2) the vortex often takes me to a place where I have to face the hungry eyes of the evil ones.
This happens about every morning; the methods inwhich the vortex transports me to that place of misery is something I shall never really know. but a quick glance at those evil ones.. oh, the horror..
in any case, the vortex relishes the agony and frustration. it feeds on that rich, bitter ,
sap. and peers at you greedily. and you know that there... is...no...escape..
3) Whenever I make some feeble attempt at resistance, the vortex finds a direct or indirect means of thwarting my efforts.
it is very creative and resourceful in anticipation of my plans and it has a wide range of ways and endless resources to intercede, interdict, frustrate , distract, confuse, or crush (if need be) my efforts.
they say madness is trying something that fails again and again. but they do not know about the Astral Vortex. it's easy to talk about doing other things, when you don't have a temporal funnel sucking things over your head.
4) The world seems to be developing all kinds of stuff I have absolutely NO UNDERSTANDING ABOUT.
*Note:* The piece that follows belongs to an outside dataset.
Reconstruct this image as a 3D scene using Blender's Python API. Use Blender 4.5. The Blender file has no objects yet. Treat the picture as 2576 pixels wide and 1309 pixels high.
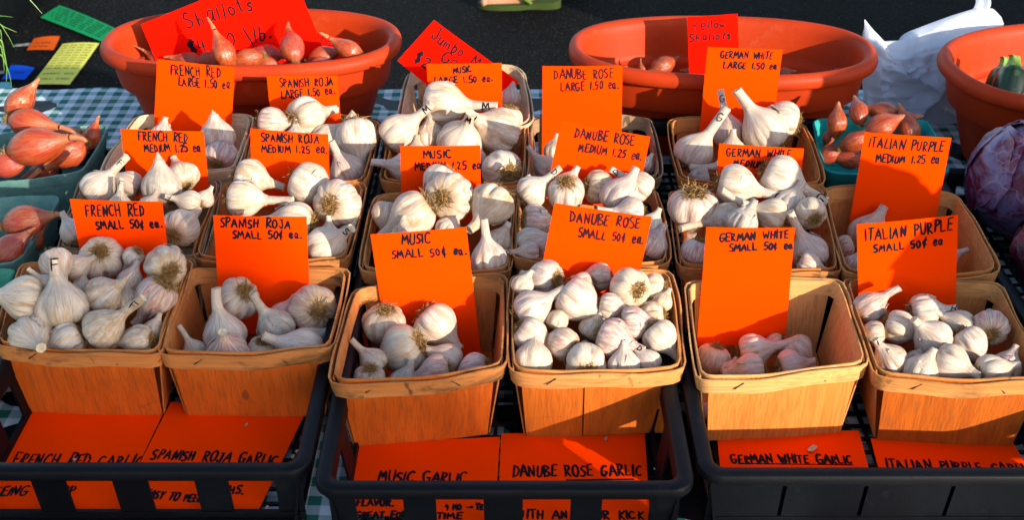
import bpy, math, random
import numpy as np
from mathutils import Vector, Matrix, noise
random.seed(7)
C = bpy.context.scene.collection
sc = bpy.context.scene
rad = math.radians
# ------------------------------------------------------------------ camera, sky, sun, exposure
T = 0.75                       # table top height
CAMZ = T + 0.83
PITCH = rad(31.5); FPX = 3070.0   # focal length in pixels of a 2576 px wide picture
cam = bpy.data.cameras.new('camera'); camo = bpy.data.objects.new('camera', cam); C.objects.link(camo)
camo.location = (0, 0, CAMZ); camo.rotation_euler = (math.pi/2 - PITCH, 0, 0)
cam.sensor_width = 36; cam.lens = 36*FPX/2576; cam.clip_start = .02; cam.clip_end = 200
cam.dof.use_dof = True; cam.dof.focus_distance = 1.42; cam.dof.aperture_fstop = 13
sc.camera = camo
SUN_AZ, SUN_EL = rad(43), rad(18.5)      # sun behind the camera, turned 43 degrees to the right
w = bpy.data.worlds.new('World'); sc.world = w; w.use_nodes = True
wn = w.node_tree; sky = wn.nodes.new('ShaderNodeTexSky'); sky.sky_type = 'NISHITA'; sky.sun_disc = False
sd = Vector((math.sin(SUN_AZ)*math.cos(SUN_EL), -math.cos(SUN_AZ)*math.cos(SUN_EL), math.sin(SUN_EL)))
sky.sun_elevation = SUN_EL; sky.sun_rotation = math.atan2(sd.x, sd.y)
wn.links.new(sky.outputs[0], wn.nodes['Background'].inputs[0]); wn.nodes['Background'].inputs[1].default_value = .15
sl = bpy.data.lights.new('sun', 'SUN'); sl.energy = 3.7; sl.angle = rad(.53); sl.color = (1, .90, .74)
so = bpy.data.objects.new('sun', sl); C.objects.link(so); so.rotation_euler = sd.to_track_quat('Z', 'Y').to_euler()
so.location = (3, -3, 4)
sc.view_settings.view_transform = 'Standard'; sc.view_settings.look = 'None'; sc.view_settings.gamma = 1
sc.view_settings.exposure = 1.2
# ------------------------------------------------------------------ picture helpers (only to measure real places)
CP, SP = math.cos(PITCH), math.sin(PITCH)
RV, UV, NV = Vector((1,0,0)), Vector((0, SP, CP)), Vector((0, -CP, SP))
CAM = Vector((0, 0, CAMZ))
def px(t, x, y):
    if t == 'F': return x, y
    o = {'A': 0, 'B': 600, 'C': 1274}[t[0]]; ox = {'1': 0, '2': 900, '3': 1800, '4': 2700}[t[1]]
    return (ox + x/1.87)*2576/3885, (o + y/1.87)*2576/3885
def ray(u, v):
    return (RV*(u-1288) - UV*(v-654.5) - NV*FPX)/FPX          # unit camera depth
def on_z(u, v, z):
    d = ray(u, v); return CAM + d*((z-CAMZ)/d.z)
def on_y(u, v, y):
    d = ray(u, v); return CAM + d*(y/d.y)
def on_plane(u, v, p, n):
    d = ray(u, v); return CAM + d*((p-CAM).dot(n)/d.dot(n))
def depth(p): return -(p-CAM).dot(NV)
# ------------------------------------------------------------------ object helpers
def mk(name, vs, fs, mat=None, parent=None, smooth=False):
    m = bpy.data.meshes.new(name); m.from_pydata([tuple(v) for v in vs], [], fs)
    if smooth: m.polygons.foreach_set('use_smooth', [True]*len(m.polygons))
    m.update()
    if smooth: m.set_sharp_from_angle(angle=rad(48))
    if mat: m.materials.append(mat)
    o = bpy.data.objects.new(name, m); C.objects.link(o)
    if parent: o.parent = parent
    return o
def tag(o, label=None, cat=None, group=None, kind=None):
    if label: o['label'] = label
    if cat: o['category'] = cat
    if group: o['group'] = group
    if kind: o['kind'] = kind
    return o
def empty(name, loc, rz=0):
    o = bpy.data.objects.new(name, None); C.objects.link(o); o.location = loc; o.rotation_euler = (0, 0, rz)
    o.empty_display_size = .02; return o
def grid(fn, nu, nv, cu=False):
    P = [[Vector(fn(i/nu, j/nv)) for j in range(nv+1)] for i in range(nu if cu else nu+1)]
    return P
def sheet(fn, nu, nv, th=.0008, cu=False):
    """thin shell with real thickness over fn(u,v)"""
    P = grid(fn, nu, nv, cu); n = len(P); m = nv+1
    N = []
    for i in range(n):
        for j in range(m):
            a = P[(i+1) % n if cu else min(i+1, n-1)][j] - P[(i-1) % n if cu else max(i-1, 0)][j]
            b = P[i][min(j+1, nv)] - P[i][max(j-1, 0)]
            q = a.cross(b); N.append(q.normalized() if q.length > 1e-12 else Vector((0,0,1)))
    V = [P[i][j] for i in range(n) for j in range(m)]
    vs = [v+k*th*.5 for v, k in zip(V, N)] + [v-k*th*.5 for v, k in zip(V, N)]
    K = n*m; fs = []
    ii = range(n) if cu else range(n-1)
    for i in ii:
        i2 = (i+1) % n
        for j in range(nv):
            a, b, c, d = i*m+j, i2*m+j, i2*m+j+1, i*m+j+1
            fs += [(a, b, c, d), (K+d, K+c, K+b, K+a)]
        fs += [(i*m, K+i*m, K+i2*m, i2*m), (i*m+nv, i2*m+nv, K+i2*m+nv, K+i*m+nv)]
    if not cu:
        for j in range(nv):
            a, b = j, j+1; fs.append((a, b, K+b, K+a))
            a, b = (n-1)*m+j, (n-1)*m+j+1; fs.append((b, a, K+a, K+b))
    return vs, fs
def tube(path, rs, k=6, cap=True):
    vs, fs = [], []
    path = [Vector(p) for p in path]
    up = Vector((.3, .5, .8))
    for i, p in enumerate(path):
        t = (path[min(i+1, len(path)-1)] - path[max(i-1, 0)]).normalized()
        a = t.cross(up)
        if a.length < .1: a = t.cross(Vector((1, 0, 0)))
        a.normalize(); b = t.cross(a); up = b if i == 0 else up
        for q in range(k):
            an = 2*math.pi*q/k; vs.append(p + (a*math.cos(an)+b*math.sin(an))*rs[i])
    for i in range(len(path)-1):
        for q in range(k):
            fs.append((i*k+q, i*k+(q+1) % k, (i+1)*k+(q+1) % k, (i+1)*k+q))
    if cap:
        fs.append(tuple(range(k))[::-1]); fs.append(tuple((len(path)-1)*k+q for q in range(k)))
    return vs, fs
def merge(parts):
    vs, fs = [], []
    for v, f in parts:
        o = len(vs); vs += list(v); fs += [tuple(a+o for a in q) for q in f]
    return vs, fs
def box(x0, x1, y0, y1, z0, z1):
    vs = [(x, y, z) for x in (x0, x1) for y in (y0, y1) for z in (z0, z1)]
    return vs, [(0,1,3,2), (4,6,7,5), (0,4,5,1), (2,3,7,6), (0,2,6,4), (1,5,7,3)]
# ------------------------------------------------------------------ materials
class NT:
    def __init__(s, name):
        s.m = bpy.data.materials.new(name); s.m.use_nodes = True; s.t = s.m.node_tree
        s.b = s.t.nodes['Principled BSDF']; s.out = s.t.nodes['Material Output']
    def n(s, typ, ins=None, **kw):
        x = s.t.nodes.new(typ)
        for k, v in kw.items(): setattr(x, k, v)
        for k, v in (ins or {}).items(): s.set(x.inputs[k], v)
        return x
    def set(s, i, v):
        if isinstance(v, bpy.types.NodeSocket): s.t.links.new(v, i)
        else:
            if isinstance(v, tuple) and len(v) == 3 and i.type == 'RGBA': v = v+(1,)
            i.default_value = v
    def math(s, op, a, b=0.0, c=None, clamp=False):
        x = s.n('ShaderNodeMath', {0: a, 1: b}, operation=op, use_clamp=clamp)
        if c is not None: s.set(x.inputs[2], c)
        return x.outputs[0]
    def vm(s, op, a, b=None, scale=None):
        x = s.n('ShaderNodeVectorMath', {0: a}, operation=op)
        if b is not None: s.set(x.inputs[1], b)
        if scale is not None: s.set(x.inputs['Scale'], scale)
        return x.outputs[0]
    def noise(s, vec, scale=5, detail=3, rough=.55, dist=0):
        return s.n('ShaderNodeTexNoise', {'Vector': vec, 'Scale': scale, 'Detail': detail, 'Roughness': rough, 'Distortion': dist}).outputs[0]
    def ramp(s, f, a, b):
        return s.n('ShaderNodeMapRange', {0: f, 1: a, 2: b}).outputs[0]
    def mix(s, f, a, b, bt='MIX'):
        x = s.n('ShaderNodeMix', data_type='RGBA', blend_type=bt)
        s.set(x.inputs[0], f); s.set(x.inputs[6], a); s.set(x.inputs[7], b); return x.outputs[2]
    def bump(s, h, st=.3, dist=.001, prev=None):
        x = s.n('ShaderNodeBump', {'Strength': st, 'Distance': dist, 'Height': h})
        if prev is not None: s.set(x.inputs['Normal'], prev)
        s.t.links.new(x.outputs[0], s.b.inputs['Normal']); return x.outputs[0]
    def obj(s): return s.n('ShaderNodeTexCoord').outputs['Object']
    def rnd(s): return s.n('ShaderNodeObjectInfo').outputs['Random']
    def col(s): return s.n('ShaderNodeObjectInfo').outputs['Color']
    def fin(s, color=None, rough=None, spec=None, **kw):
        if color is not None: s.set(s.b.inputs['Base Color'], color)
        if rough is not None: s.set(s.b.inputs['Roughness'], rough)
        if spec is not None: s.set(s.b.inputs['Specular IOR Level'], spec)
        for k, v in kw.items(): s.set(s.b.inputs[k], v)
        return s.m
def polar(m, k, kz, twist=0.0):
    """object coordinates turned into (cos,sin)*k along the meridian and z*kz, offset per object"""
    c = m.obj(); x = m.n('ShaderNodeSeparateXYZ', {0: c})
    n = m.vm('NORMALIZE', m.n('ShaderNodeCombineXYZ', {0: x.outputs[0], 1: x.outputs[1]}).outputs[0])
    n = m.vm('SCALE', n, scale=k)
    off = m.math('MULTIPLY', m.rnd(), 37.0)
    z = m.math('ADD', m.math('MULTIPLY', x.outputs[2], kz), off)
    return m.vm('ADD', n, m.n('ShaderNodeCombineXYZ', {2: z}).outputs[0]), x.outputs[2], c, off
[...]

things are moving very fast now, suspiciously so...
5) There is a truck that is stacked with massive sacks, right in front of me. it is filled with SUPPOSEDLY garden trimmings. all kinds of branches and leaves sticking out.
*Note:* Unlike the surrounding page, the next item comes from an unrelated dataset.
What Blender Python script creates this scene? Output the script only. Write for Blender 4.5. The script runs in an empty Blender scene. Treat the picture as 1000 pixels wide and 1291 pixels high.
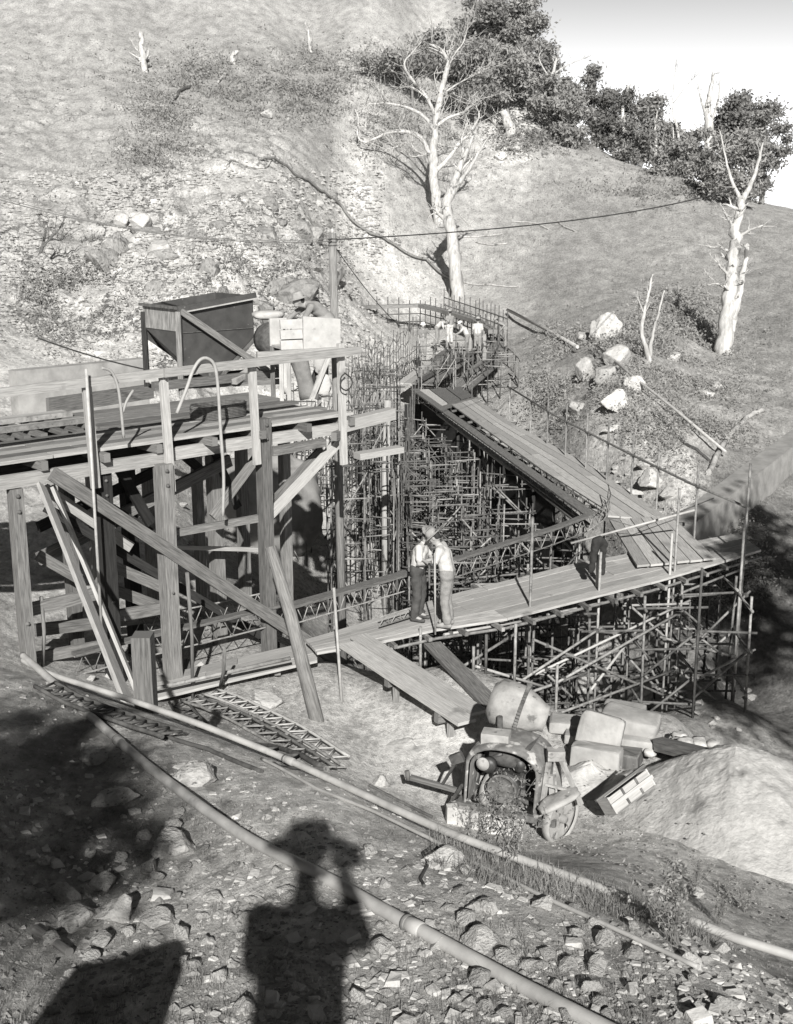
import bpy, bmesh, math, random
import numpy as np
from mathutils import Vector, Matrix, noise, Quaternion
R = math.radians
sc = bpy.context.scene
COL = sc.collection
V = Vector
rng = random.Random(7)
# ---------------------------------------------------------------- camera model
F, CX, CY, TH, CZ = 1500.0, 500.0, 645.5, R(14), 6.8
CT, ST = math.cos(TH), math.sin(TH)
def ray(px, py):
    u = (px - CX) / F; v = (CY - py) / F
    return V((u, CT + v * ST, -ST + v * CT))
def at(px, py, D):
    return V((0, 0, CZ)) + ray(px, py) * D
def on(px, py, z):
    r = ray(px, py)
    return V((0, 0, CZ)) + r * ((z - CZ) / r.z)
cam = bpy.data.cameras.new('camera'); co = bpy.data.objects.new('camera', cam); COL.objects.link(co)
co.location = (0, 0, CZ); co.rotation_euler = (R(90) - TH, 0, 0)
cam.sensor_fit = 'HORIZONTAL'; cam.sensor_width = 36; cam.lens = 54; cam.clip_end = 2000; cam.clip_start = .02
sc.camera = co
SUN = ray(425, 1055).normalized()          # direction the light travels
# ---------------------------------------------------------------- light
sl = bpy.data.lights.new('sun', 'SUN'); sl.energy = 5.0; sl.angle = R(.55); sl.color = (1, .985, .955)
so = bpy.data.objects.new('sun', sl); COL.objects.link(so); so.location = (0, -20, 40)
so.rotation_euler = SUN.to_track_quat('-Z', 'Y').to_euler()
w = bpy.data.worlds.new('World'); sc.world = w; w.use_nodes = True
nt = w.node_tree; nt.nodes.clear()
sky = nt.nodes.new('ShaderNodeTexSky'); sky.sky_type = 'NISHITA'; sky.sun_disc = False
sky.sun_elevation = math.asin(-SUN.z); sky.sun_rotation = math.atan2(-SUN.x, -SUN.y)
sky.dust_density = 1.5; sky.air_density = 1.0
bw = nt.nodes.new('ShaderNodeRGBToBW'); bg = nt.nodes.new('ShaderNodeBackground'); out = nt.nodes.new('ShaderNodeOutputWorld')
tcw = nt.nodes.new('ShaderNodeTexCoord'); sp = nt.nodes.new('ShaderNodeSeparateXYZ'); nt.links.new(tcw.outputs['Generated'], sp.inputs[0])
def wm(op, a, b=None):
    n = nt.nodes.new('ShaderNodeMath'); n.operation = op
    for i, x in enumerate((a, b)):
        if x is None: continue
        if isinstance(x, (int, float)): n.inputs[i].default_value = x
        else: nt.links.new(x, n.inputs[i])
    return n.outputs[0]
haze_ = wm('ADD', wm('MULTIPLY', wm('EXPONENT', wm('MULTIPLY', wm('ABSOLUTE', sp.outputs[2]), -9.0)), 10.0), .3)      # milky band of haze low in the sky
nt.links.new(sky.outputs[0], bw.inputs[0]); nt.links.new(wm('MULTIPLY', wm('MAXIMUM', bw.outputs[0], .5), haze_), bg.inputs[0]); nt.links.new(bg.outputs[0], out.inputs[0])
bg.inputs[1].default_value = .034
sc.view_settings.view_transform = 'Standard'; sc.view_settings.look = 'None'; sc.view_settings.exposure = 0.55; sc.view_settings.gamma = 1
# ---------------------------------------------------------------- materials
def mk(name, lo, hi, scale=8, rough=.85, bump=.3, coord='Object', stretch=(1, 1, 1), detail=8, spec=.2, rnd=.25,
       spots=None, metal=0, bdist=.02, contrast=(.3, .7), trans=0):
    m = bpy.data.materials.new(name); m.use_nodes = True
    t = m.node_tree; N = t.nodes; L = t.links
    b = N['Principled BSDF']; b.inputs['Roughness'].default_value = rough
    b.inputs['Specular IOR Level'].default_value = spec; b.inputs['Metallic'].default_value = metal
    tc = N.new('ShaderNodeTexCoord'); mp = N.new('ShaderNodeMapping'); mp.inputs['Scale'].default_value = stretch
    L.new(tc.outputs[coord], mp.inputs[0])
    n = N.new('ShaderNodeTexNoise'); n.inputs['Scale'].default_value = scale; n.inputs['Detail'].default_value = detail
    n.inputs['Roughness'].default_value = .62
    L.new(mp.outputs[0], n.inputs[0])
    cr = N.new('ShaderNodeValToRGB'); cr.color_ramp.elements[0].position = contrast[0]; cr.color_ramp.elements[1].position = contrast[1]
    cr.color_ramp.elements[0].color = (lo, lo * .985, lo * .955, 1); cr.color_ramp.elements[1].color = (hi, hi * .985, hi * .955, 1)
    L.new(n.outputs[0], cr.inputs[0]); c = cr.outputs[0]
    if spots:
        n2 = N.new('ShaderNodeTexNoise'); n2.inputs['Scale'].default_value = spots[0]; n2.inputs['Detail'].default_value = 5
        L.new(tc.outputs['Object'], n2.inputs[0])
        r2 = N.new('ShaderNodeValToRGB'); r2.color_ramp.elements[0].position = spots[1]; r2.color_ramp.elements[1].position = spots[1] + .08
        L.new(n2.outputs[0], r2.inputs[0])
        mx = N.new('ShaderNodeMixRGB'); s = spots[2]; mx.inputs[2].default_value = (s, s * .985, s * .955, 1)
        L.new(r2.outputs[0], mx.inputs[0]); L.new(c, mx.inputs[1]); c = mx.outputs[0]
    if rnd:
        oi = N.new('ShaderNodeObjectInfo'); mr = N.new('ShaderNodeMapRange'); mr.inputs[3].default_value = 1 - rnd; mr.inputs[4].default_value = 1 + rnd
        L.new(oi.outputs['Random'], mr.inputs[0])
        mm = N.new('ShaderNodeVectorMath'); mm.operation = 'SCALE'
        L.new(c, mm.inputs[0]); L.new(mr.outputs[0], mm.inputs['Scale']); c = mm.outputs[0]
    L.new(c, b.inputs['Base Color'])
    if bump:
        bp = N.new('ShaderNodeBump'); bp.inputs['Strength'].default_value = bump; bp.inputs['Distance'].default_value = bdist
        L.new(n.outputs[0], bp.inputs['Height']); L.new(bp.outputs[0], b.inputs['Normal'])
    if trans:
        tr = N.new('ShaderNodeBsdfTranslucent'); L.new(c, tr.inputs[0]); ms = N.new('ShaderNodeMixShader'); ms.inputs[0].default_value = trans
        L.new(b.outputs[0], ms.inputs[1]); L.new(tr.outputs[0], ms.inputs[2]); L.new(ms.outputs[0], N['Material Output'].inputs[0])
    return m
M = {}
M['wood'] = mk('weathered_timber', .07, .25, 3.2, .9, .5, 'UV', (1, 14, 1), rnd=.28, spots=(2.5, .66, .13), bdist=.006)
M['plank'] = mk('bleached_plank', .24, .5, 3.0, .9, .5, 'UV', (1, 16, 1), rnd=.22, spots=(1.6, .64, .2), bdist=.006)
M['paledeal'] = mk('pale_sawn_timber', .27, .46, 3.0, .85, .4, 'UV', (1, 16, 1), rnd=.15, spots=(5, .7, .3), bdist=.004)
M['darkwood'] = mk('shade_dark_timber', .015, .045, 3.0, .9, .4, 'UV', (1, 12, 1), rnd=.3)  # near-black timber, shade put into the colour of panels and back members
M['tube'] = mk('scaffold_steel', .12, .3, 9, .55, .2, 'Object', spec=.4, rnd=.35, spots=(14, .6, .1), bdist=.003)
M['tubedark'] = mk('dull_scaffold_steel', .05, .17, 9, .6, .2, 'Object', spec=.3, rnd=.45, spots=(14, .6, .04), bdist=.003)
M['tubepale'] = mk('bright_scaffold_steel', .28, .42, 9, .5, .1, 'Object', spec=.4, rnd=.15, spots=(20, .64, .25), bdist=.002)
M['rust'] = mk('rusty_iron', .05, .14, 12, .8, .4, 'Object', rnd=.3, bdist=.004)
M['pipe'] = mk('galvanised_pipe', .27, .46, 5, .55, .15, 'Object', (1, 1, 1), spec=.4, rnd=.1, spots=(4, .62, .22), bdist=.003)
M['darksteel'] = mk('dark_painted_steel', .045, .085, 4, .6, .15, 'Object', spec=.35, rnd=.1, spots=(9, .7, .3), bdist=.004)
M['streaked'] = mk('cement_streaked_steel', .08, .42, 5, .7, .15, 'Object', (5, 5, .7), rnd=.1, bdist=.004)
M['bark'] = mk('bleached_dead_wood', .24, .56, 2.2, .85, .9, 'Object', (3, 3, .5), rnd=.1, spots=(1.6, .6, .12), bdist=.04)
M['barkfg'] = mk('grey_bark', .1, .25, 6, .9, .6, 'Object', (3, 3, .6), rnd=.1)
M['leaf'] = mk('gum_leaves', .13, .32, 1.2, .75, 0, 'Object', rnd=.3, trans=.25)
M['leafpale'] = mk('pale_leaves', .17, .36, 1.5, .75, 0, 'Object', rnd=.2, trans=.25)
M['grass'] = mk('dry_grass', .12, .34, 1.5, .85, 0, 'Object', rnd=0, trans=.2)
M['weed'] = mk('weed_stems', .1, .3, 4, .85, 0, 'Object', rnd=.2, trans=.2)
M['rock'] = mk('weathered_rock', .28, .5, 3.5, .92, .9, 'Object', rnd=.22, spots=(5, .6, .14), bdist=.05)
M['cliffrock'] = mk('fractured_cliff_rock', .16, .36, 2.5, .95, 1.0, 'Object', (2, 2, .7), rnd=.15, spots=(2.2, .58, .1), bdist=.15)
M['palerock'] = mk('broken_pale_rock', .33, .54, 4, .92, .9, 'Object', rnd=.15, spots=(6, .64, .25), bdist=.04)
M['gravel'] = mk('gravel', .13, .3, 9, .92, .5, 'Object', rnd=0)
M['sand'] = mk('pale_sand', .38, .54, 14, .95, .5, 'Object', rnd=0, bdist=.05, spots=(2.4, .6, .27))
M['concrete'] = mk('cast_concrete', .2, .36, 2.0, .9, .3, 'Object', rnd=.08, spots=(1.2, .62, .25))
M['mixer'] = mk('cement_coated_steel', .2, .42, 5, .75, .4, 'Object', rnd=.08, spots=(7, .6, .14), bdist=.012)
M['cowl'] = mk('dented_cement_spattered_steel', .07, .24, 5, .75, .5, 'Object', rnd=.08, spots=(7, .56, .42), bdist=.015)
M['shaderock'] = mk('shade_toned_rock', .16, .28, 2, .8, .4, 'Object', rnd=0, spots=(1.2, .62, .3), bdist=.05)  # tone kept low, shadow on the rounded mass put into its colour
M['engine'] = mk('oily_cast_iron', .02, .07, 8, .5, .3, 'Object', rnd=.3, spec=.5)
M['white'] = mk('limewashed_steel', .34, .5, 5, .7, .2, 'Object', rnd=.05, spots=(9, .64, .3))
M['sack'] = mk('paper_sack', .24, .42, 3, .9, .6, 'Object', rnd=.1, spots=(4.5, .62, .3), bdist=.03)
M['print'] = mk('worn_ink', .2, .36, 20, .9, 0, 'Object', rnd=0)
M['shirt'] = mk('white_cotton', .42, .56, 6, .9, .5, 'Object', rnd=.05, bdist=.03)
M['khaki'] = mk('pale_khaki_cloth', .19, .3, 7, .9, .6, 'Object', rnd=.05, bdist=.03)
M['darkcloth'] = mk('dark_denim', .05, .1, 7, .9, .6, 'Object', rnd=.1, bdist=.03)
M['black'] = mk('black_wool', .02, .045, 7, .95, .6, 'Object', rnd=.1, bdist=.02)
M['greycloth'] = mk('grey_cloth', .16, .26, 7, .9, .6, 'Object', rnd=.2, bdist=.03)
M['felt'] = mk('hat_felt', .2, .32, 9, .95, .3, 'Object', rnd=.1, spots=(16, .66, .5))
M['helmet'] = mk('white_helmet', .7, .78, 3, .4, 0, 'Object', rnd=.05)
M['skin'] = mk('skin', .26, .36, 8, .6, .1, 'Object', rnd=.05)
M['hair'] = mk('dark_hair', .02, .05, 20, .7, .2, 'Object', rnd=.1)
M['boot'] = mk('boot_leather', .05, .1, 9, .6, .2, 'Object', rnd=.1)
M['rope'] = mk('rubber_hose', .3, .42, 8, .6, .1, 'Object', rnd=.2)
M['wire'] = mk('steel_cable', .12, .22, 8, .5, 0, 'Object', rnd=.3)
M['darkwire'] = mk('black_cable', .03, .06, 8, .7, 0, 'Object', rnd=.1)
M['tarp'] = mk('canvas', .32, .46, 3, .9, .7, 'Object', rnd=.1, bdist=.04)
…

yeah, right. the ability to notice that something is off is something the Astral Vortex takes last. i can't claim to know what is REALLY hiding inside those sacks, but it's nothing good...
6) Rotationary Symmetry doesn't really exist.
there!
draw a ' Z' on a notepad, turn the note a 180° turn. is it really the same? did the note end up in EXACTLY the same position?
didn't think so!!!
7) Overeating.
mostly crap. but the point is that the Astral Vortex doesn't really mind the quality. it really only cares about tonnage.
8) Other people sense the despair!!
frankly, it isn't that surprising. they all have this gouch kind of look. this disdain, saying basically "what? so what if you have the Astral Vortex? boo hoo...you know, i've got troubles too, buddy" . others prey on your eagerness to find refuge and try extorting you and shaking you down.
9) I watched a snail crawl along the edge of a straight razor. That's my dream. That's my nightmare.
yes, it's not original, but duplication is the sincerest form of mitosis .
10) Moss covers the boulder that once was the gateway. the scepter of T'rang is not in my hand, so there really isn't much i can do about it.
if you ever thought the opening of the great portal of Zaggorla would be as easy as saying "open seseme" then you need to get your head examined. the great portal depends on so much to function and open that it would be about as likely to get the thing open as to get some random construction material and dynamite, blow the thing up and get a type-C life-form compatible outhouse. it COULD happen but it almost undoubtedly won't.
now. i do not know how this is going to end. it could be that the vortex will trap me inside some dimentional dungeon, or that it will just move on to filthier pastures. my spelling will never recover, that's for sure, and the weight i gained in my anguish is most likely here to stay. scars, and landing rings, severed tentacles and ossified hopes. i wish i could offer you, dear reader, some hope, if you are reading this tripe. but the very fact that this is arranged in a shopping list just crystalizes how low this could go.
if you are the chosen one, i urge you! the time is neigh! go forth and vanquish the overlords of Gar-Valoom and bring the virpal scepter forth. just hurry up , please.